* GIVEN MATERIAL:
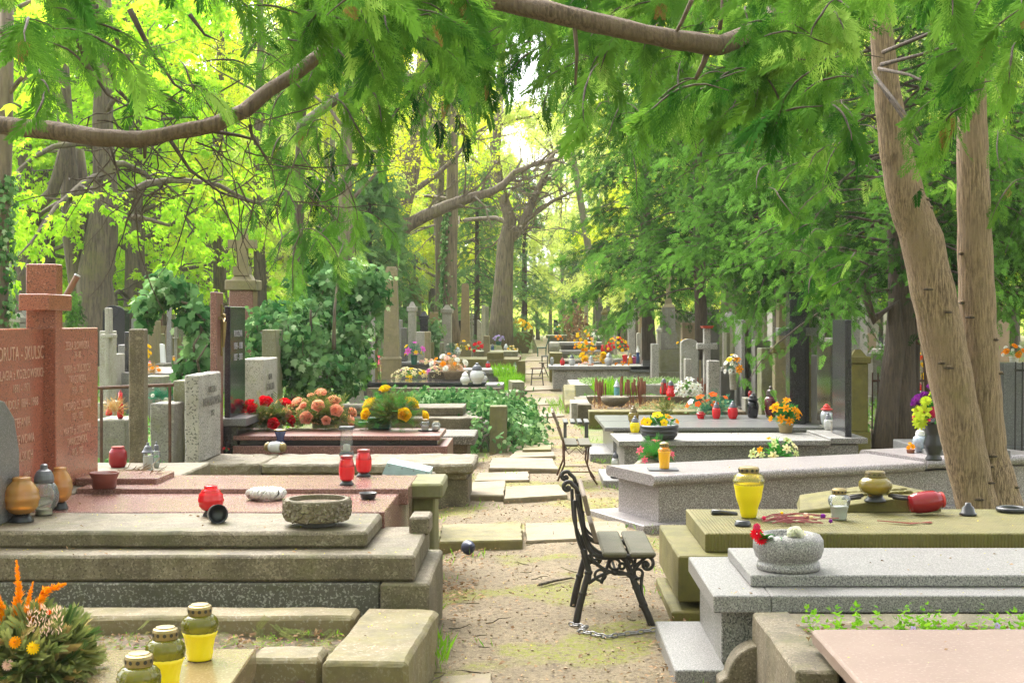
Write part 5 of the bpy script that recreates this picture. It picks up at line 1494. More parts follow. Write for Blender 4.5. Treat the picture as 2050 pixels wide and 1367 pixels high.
# twin trunk thuja on the right
g = random.Random(77)
P1, R1 = pix_path([(2004, 1110, 160), (1988, 1010, 112), (1972, 900, 84), (1964, 780, 78), (1958, 650, 72), (1952, 500, 68), (1948, 350, 62), (1945, 180, 56), (1940, 20, 50), (1936, -160, 40)], 10.5)
P2, R2 = pix_path([(1975, 1080, 80), (1950, 990, 78), (1926, 880, 84), (1900, 740, 86), (1876, 620, 86), (1846, 480, 84), (1815, 400, 76), (1792, 300, 62), (1776, 180, 52), (1764, 60, 46), (1750, -140, 36)], 10.3)
tt = thing('thuja_tree', 'thuja with two smooth brown trunks, one upright and one leaning, at the right', 'tree', (P1[0].x, P1[0].y, 0))
def knots(mb, P, Rr, n, seed):
    rr = random.Random(seed)
    for i in range(n):
        u = rr.uniform(0.08, 0.6)
        p, d = lerp_path(P, u)
        r = float(np.interp(u, np.linspace(0, 1, len(Rr)), Rr))
        a = rr.uniform(R(200), R(340))
        o = Vector((math.cos(a), math.sin(a), 0))
        mb.ball(tuple(p + o * r * 0.97), 0.032 + 0.02 * rr.random(), 0.024, 0.009, 8, 6, 1)
        mb.ball(tuple(p + o * r * 0.975 + Vector((0, 0, .012))), 0.026, 0.024, 0.008, 8, 6)
def fine(P, Rr, n=3):
    Q, S = [], []
    for i in range(len(P) - 1):
        for k in range(n):
            Q.append(P[i].lerp(P[i + 1], k / n))
            S.append((Rr[i] + (Rr[i + 1] - Rr[i]) * k / n) * (1 + 0.02 * math.sin(7.3 * (i * n + k))))
    return Q + [P[-1]], S + [Rr[-1]]
def bark_tube(P, Rr, n=84, m=9, seed=0):
    """trunk surface with real vertical ridges and swellings"""
    P, Rr = fine(P, Rr, m)
    mb = MB()
    mb.tube(P, Rr, n)
    V = []
    for i, v in enumerate(mb.V):
        k = min(i // n, len(P) - 1)
        c, a = P[k], 6.2832 * (i % n) / n
        r = Rr[k]
        w = noise.noise((math.cos(a) * 9 + seed, math.sin(a) * 9, c.z * 1.6)) * .030 + noise.noise((math.cos(a) * 22 + seed, math.sin(a) * 22, c.z * 4.5)) * .022 + noise.noise((math.cos(a) * 1.3, math.sin(a) * 1.3 + seed, c.z * 1.2)) * .035
        V.append(tuple(c + (Vector(v) - c) * (1 + w)))
    mb.V = V
    return mb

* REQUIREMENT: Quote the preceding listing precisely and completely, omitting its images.

* RESULT FOR THIS TASK:
Write part 5 of the bpy script that recreates this picture. It picks up at line 1494. More parts follow. Write for Blender 4.5. Treat the picture as 2050 pixels wide and 1367 pixels high.
# twin trunk thuja on the right
g = random.Random(77)
P1, R1 = pix_path([(2004, 1110, 160), (1988, 1010, 112), (1972, 900, 84), (1964, 780, 78), (1958, 650, 72), (1952, 500, 68), (1948, 350, 62), (1945, 180, 56), (1940, 20, 50), (1936, -160, 40)], 10.5)
P2, R2 = pix_path([(1975, 1080, 80), (1950, 990, 78), (1926, 880, 84), (1900, 740, 86), (1876, 620, 86), (1846, 480, 84), (1815, 400, 76), (1792, 300, 62), (1776, 180, 52), (1764, 60, 46), (1750, -140, 36)], 10.3)
tt = thing('thuja_tree', 'thuja with two smooth brown trunks, one upright and one leaning, at the right', 'tree', (P1[0].x, P1[0].y, 0))
def knots(mb, P, Rr, n, seed):
    rr = random.Random(seed)
    for i in range(n):
        u = rr.uniform(0.08, 0.6)
        p, d = lerp_path(P, u)
        r = float(np.interp(u, np.linspace(0, 1, len(Rr)), Rr))
        a = rr.uniform(R(200), R(340))
        o = Vector((math.cos(a), math.sin(a), 0))
        mb.ball(tuple(p + o * r * 0.97), 0.032 + 0.02 * rr.random(), 0.024, 0.009, 8, 6, 1)
        mb.ball(tuple(p + o * r * 0.975 + Vector((0, 0, .012))), 0.026, 0.024, 0.008, 8, 6)
def fine(P, Rr, n=3):
    Q, S = [], []
    for i in range(len(P) - 1):
        for k in range(n):
            Q.append(P[i].lerp(P[i + 1], k / n))
            S.append((Rr[i] + (Rr[i + 1] - Rr[i]) * k / n) * (1 + 0.02 * math.sin(7.3 * (i * n + k))))
    return Q + [P[-1]], S + [Rr[-1]]
def bark_tube(P, Rr, n=84, m=9, seed=0):
    """trunk surface with real vertical ridges and swellings"""
    P, Rr = fine(P, Rr, m)
    mb = MB()
    mb.tube(P, Rr, n)
    V = []
    for i, v in enumerate(mb.V):
        k = min(i // n, len(P) - 1)
        c, a = P[k], 6.2832 * (i % n) / n
        r = Rr[k]
        w = noise.noise((math.cos(a) * 9 + seed, math.sin(a) * 9, c.z * 1.6)) * .030 + noise.noise((math.cos(a) * 22 + seed, math.sin(a) * 22, c.z * 4.5)) * .022 + noise.noise((math.cos(a) * 1.3, math.sin(a) * 1.3 + seed, c.z * 1.2)) * .035
        V.append(tuple(c + (Vector(v) - c) * (1 + w)))
    mb.V = V
    return mb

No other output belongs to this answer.